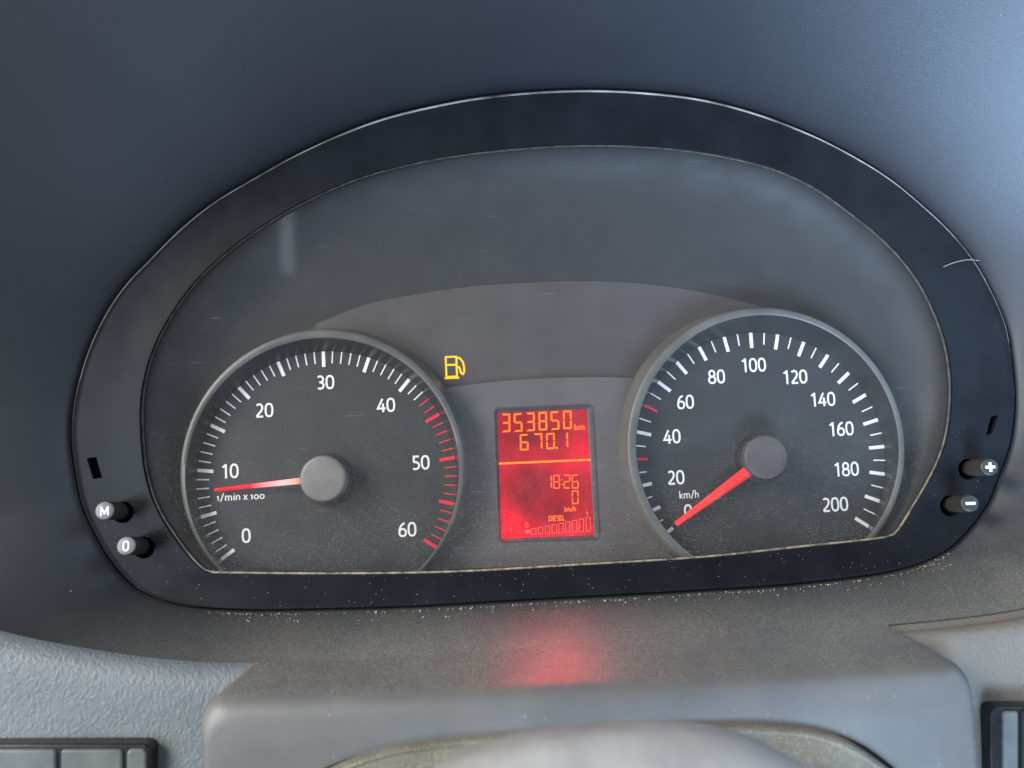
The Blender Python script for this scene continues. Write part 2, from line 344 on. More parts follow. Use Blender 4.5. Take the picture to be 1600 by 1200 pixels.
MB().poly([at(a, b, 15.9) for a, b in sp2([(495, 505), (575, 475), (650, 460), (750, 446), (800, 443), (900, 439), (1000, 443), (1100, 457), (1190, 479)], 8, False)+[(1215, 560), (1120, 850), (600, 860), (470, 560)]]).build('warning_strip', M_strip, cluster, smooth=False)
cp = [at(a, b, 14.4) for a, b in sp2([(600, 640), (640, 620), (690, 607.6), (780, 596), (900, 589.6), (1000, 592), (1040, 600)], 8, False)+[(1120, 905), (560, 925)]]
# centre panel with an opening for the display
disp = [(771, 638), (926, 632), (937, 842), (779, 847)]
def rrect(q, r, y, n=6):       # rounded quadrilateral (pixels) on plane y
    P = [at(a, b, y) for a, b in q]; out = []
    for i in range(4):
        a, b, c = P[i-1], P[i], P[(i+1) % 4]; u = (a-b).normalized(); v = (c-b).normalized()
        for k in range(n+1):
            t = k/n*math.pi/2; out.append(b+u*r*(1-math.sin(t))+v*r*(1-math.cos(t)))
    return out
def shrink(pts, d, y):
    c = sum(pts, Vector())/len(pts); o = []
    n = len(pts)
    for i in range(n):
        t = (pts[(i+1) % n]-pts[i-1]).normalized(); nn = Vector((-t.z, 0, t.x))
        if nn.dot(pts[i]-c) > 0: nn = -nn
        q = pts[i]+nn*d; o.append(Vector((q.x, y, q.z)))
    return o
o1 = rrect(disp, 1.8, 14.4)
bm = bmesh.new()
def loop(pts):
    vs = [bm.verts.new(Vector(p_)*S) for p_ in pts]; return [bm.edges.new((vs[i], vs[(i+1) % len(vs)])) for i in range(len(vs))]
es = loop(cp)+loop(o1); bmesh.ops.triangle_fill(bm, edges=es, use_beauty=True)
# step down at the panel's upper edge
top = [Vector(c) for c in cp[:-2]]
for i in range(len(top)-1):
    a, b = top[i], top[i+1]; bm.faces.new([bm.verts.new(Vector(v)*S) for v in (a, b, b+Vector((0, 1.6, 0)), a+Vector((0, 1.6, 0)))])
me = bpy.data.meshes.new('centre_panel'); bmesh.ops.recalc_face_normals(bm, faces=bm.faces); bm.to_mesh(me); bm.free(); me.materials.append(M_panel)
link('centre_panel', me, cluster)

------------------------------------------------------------

Problem statement: Return each line that includes "pixels".

Response to this task:
The Blender Python script for this scene continues. Write part 2, from line 344 on. More parts follow. Use Blender 4.5. Take the picture to be 1600 by 1200 pixels.
def rrect(q, r, y, n=6):       # rounded quadrilateral (pixels) on plane y